## What is required
The required output consists solely of the lines from the one containing "Write part 5" down to the one containing "25, 'd', True)", both included, each quoted exactly.

## Information supplied
========
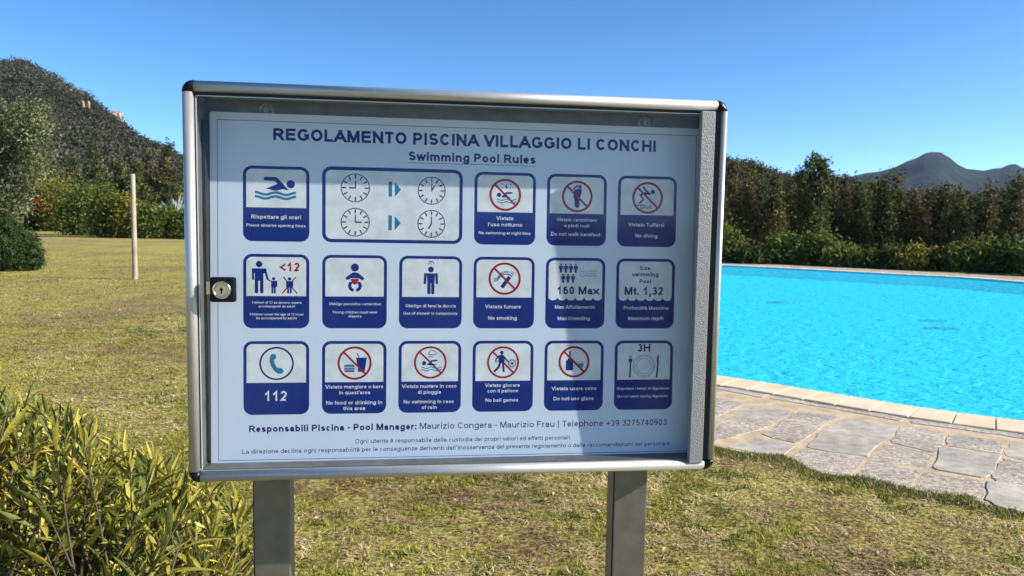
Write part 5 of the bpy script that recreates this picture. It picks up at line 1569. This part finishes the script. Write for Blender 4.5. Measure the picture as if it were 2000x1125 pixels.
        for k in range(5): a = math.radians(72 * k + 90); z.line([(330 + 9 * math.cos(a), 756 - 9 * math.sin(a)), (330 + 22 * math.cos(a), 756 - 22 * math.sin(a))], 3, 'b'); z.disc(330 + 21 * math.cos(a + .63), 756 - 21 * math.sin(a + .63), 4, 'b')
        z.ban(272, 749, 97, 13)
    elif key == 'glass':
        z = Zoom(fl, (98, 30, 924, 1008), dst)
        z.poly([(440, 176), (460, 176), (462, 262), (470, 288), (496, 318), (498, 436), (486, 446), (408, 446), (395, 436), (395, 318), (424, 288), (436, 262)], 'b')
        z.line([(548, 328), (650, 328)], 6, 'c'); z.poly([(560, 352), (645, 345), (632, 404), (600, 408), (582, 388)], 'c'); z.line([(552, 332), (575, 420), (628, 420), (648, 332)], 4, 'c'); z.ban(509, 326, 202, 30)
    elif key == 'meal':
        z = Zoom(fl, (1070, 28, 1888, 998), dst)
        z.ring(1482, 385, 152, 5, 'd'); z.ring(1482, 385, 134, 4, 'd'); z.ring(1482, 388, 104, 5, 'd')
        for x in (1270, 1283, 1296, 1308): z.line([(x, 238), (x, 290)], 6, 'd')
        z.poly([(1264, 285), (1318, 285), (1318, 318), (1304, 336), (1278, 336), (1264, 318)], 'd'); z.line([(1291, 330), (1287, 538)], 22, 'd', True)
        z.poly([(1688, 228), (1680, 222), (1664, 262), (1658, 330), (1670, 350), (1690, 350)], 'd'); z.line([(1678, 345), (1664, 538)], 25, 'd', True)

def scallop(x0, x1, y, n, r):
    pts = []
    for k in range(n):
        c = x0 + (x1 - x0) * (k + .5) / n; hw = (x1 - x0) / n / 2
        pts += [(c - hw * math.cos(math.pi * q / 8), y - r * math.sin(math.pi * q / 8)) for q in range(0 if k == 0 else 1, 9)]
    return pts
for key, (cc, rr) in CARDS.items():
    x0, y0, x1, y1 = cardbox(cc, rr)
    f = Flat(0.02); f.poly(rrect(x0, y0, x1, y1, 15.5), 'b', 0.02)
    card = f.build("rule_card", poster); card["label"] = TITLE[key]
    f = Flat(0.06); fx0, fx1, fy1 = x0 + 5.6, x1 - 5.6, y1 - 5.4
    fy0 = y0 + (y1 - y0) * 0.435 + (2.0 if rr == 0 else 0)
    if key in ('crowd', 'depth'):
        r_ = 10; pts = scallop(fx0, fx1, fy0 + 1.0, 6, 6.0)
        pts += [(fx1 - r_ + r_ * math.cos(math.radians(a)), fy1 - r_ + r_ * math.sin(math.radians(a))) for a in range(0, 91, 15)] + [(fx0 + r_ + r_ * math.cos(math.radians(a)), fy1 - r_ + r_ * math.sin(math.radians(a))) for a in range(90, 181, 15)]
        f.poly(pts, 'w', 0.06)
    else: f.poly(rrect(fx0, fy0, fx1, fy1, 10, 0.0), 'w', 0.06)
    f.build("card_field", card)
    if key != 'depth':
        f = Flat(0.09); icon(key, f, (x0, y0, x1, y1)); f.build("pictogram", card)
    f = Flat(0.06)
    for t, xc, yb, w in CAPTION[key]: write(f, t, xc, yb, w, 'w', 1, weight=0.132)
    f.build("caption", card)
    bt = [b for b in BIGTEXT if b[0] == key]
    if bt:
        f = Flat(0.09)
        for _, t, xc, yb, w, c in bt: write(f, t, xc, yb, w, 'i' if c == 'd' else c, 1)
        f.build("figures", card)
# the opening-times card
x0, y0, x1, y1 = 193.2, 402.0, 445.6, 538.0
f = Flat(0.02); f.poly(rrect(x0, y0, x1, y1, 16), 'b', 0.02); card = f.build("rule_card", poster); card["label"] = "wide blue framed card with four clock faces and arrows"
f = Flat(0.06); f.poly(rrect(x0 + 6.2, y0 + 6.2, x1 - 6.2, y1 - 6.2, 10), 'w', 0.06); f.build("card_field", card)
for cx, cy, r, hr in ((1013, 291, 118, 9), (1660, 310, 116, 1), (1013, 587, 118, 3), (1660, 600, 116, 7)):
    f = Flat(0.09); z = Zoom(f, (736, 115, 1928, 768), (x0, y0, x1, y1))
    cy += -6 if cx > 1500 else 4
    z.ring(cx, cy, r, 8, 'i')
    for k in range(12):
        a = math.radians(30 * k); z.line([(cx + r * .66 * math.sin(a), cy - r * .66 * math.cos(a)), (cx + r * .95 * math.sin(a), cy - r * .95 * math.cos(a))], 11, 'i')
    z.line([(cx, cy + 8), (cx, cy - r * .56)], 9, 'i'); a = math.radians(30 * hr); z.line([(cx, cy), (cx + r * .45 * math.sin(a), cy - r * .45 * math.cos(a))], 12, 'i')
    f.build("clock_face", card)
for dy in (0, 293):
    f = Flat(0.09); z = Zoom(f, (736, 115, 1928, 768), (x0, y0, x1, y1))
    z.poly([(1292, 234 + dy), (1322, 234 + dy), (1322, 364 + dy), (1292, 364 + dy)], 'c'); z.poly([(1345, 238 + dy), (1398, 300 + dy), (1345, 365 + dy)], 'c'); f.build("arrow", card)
========
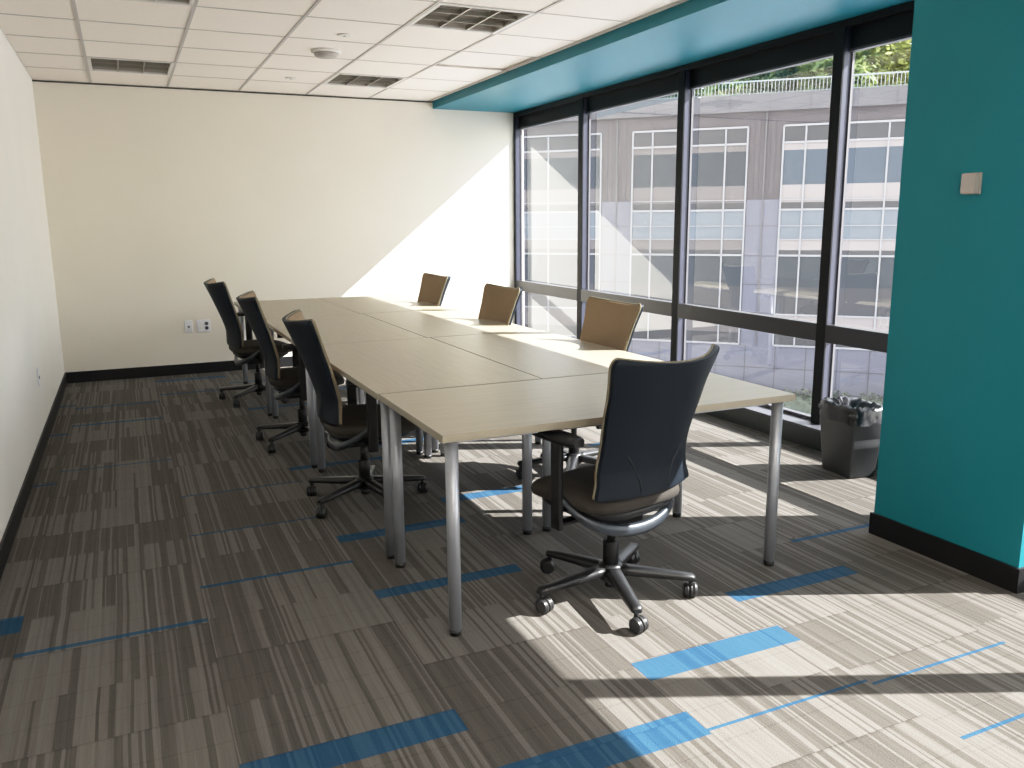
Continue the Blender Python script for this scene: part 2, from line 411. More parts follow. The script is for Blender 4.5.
========
## Response below
Write part 5 of the bpy script that recreates this picture. It picks up at line 1569. This part finishes the script. Write for Blender 4.5. Measure the picture as if it were 2000x1125 pixels.
        for k in range(5): a = math.radians(72 * k + 90); z.line([(330 + 9 * math.cos(a), 756 - 9 * math.sin(a)), (330 + 22 * math.cos(a), 756 - 22 * math.sin(a))], 3, 'b'); z.disc(330 + 21 * math.cos(a + .63), 756 - 21 * math.sin(a + .63), 4, 'b')
        z.ban(272, 749, 97, 13)
    elif key == 'glass':
        z = Zoom(fl, (98, 30, 924, 1008), dst)
        z.poly([(440, 176), (460, 176), (462, 262), (470, 288), (496, 318), (498, 436), (486, 446), (408, 446), (395, 436), (395, 318), (424, 288), (436, 262)], 'b')
        z.line([(548, 328), (650, 328)], 6, 'c'); z.poly([(560, 352), (645, 345), (632, 404), (600, 408), (582, 388)], 'c'); z.line([(552, 332), (575, 420), (628, 420), (648, 332)], 4, 'c'); z.ban(509, 326, 202, 30)
    elif key == 'meal':
        z = Zoom(fl, (1070, 28, 1888, 998), dst)
        z.ring(1482, 385, 152, 5, 'd'); z.ring(1482, 385, 134, 4, 'd'); z.ring(1482, 388, 104, 5, 'd')
        for x in (1270, 1283, 1296, 1308): z.line([(x, 238), (x, 290)], 6, 'd')
        z.poly([(1264, 285), (1318, 285), (1318, 318), (1304, 336), (1278, 336), (1264, 318)], 'd'); z.line([(1291, 330), (1287, 538)], 22, 'd', True)
        z.poly([(1688, 228), (1680, 222), (1664, 262), (1658, 330), (1670, 350), (1690, 350)], 'd'); z.line([(1678, 345), (1664, 538)], 25, 'd', True)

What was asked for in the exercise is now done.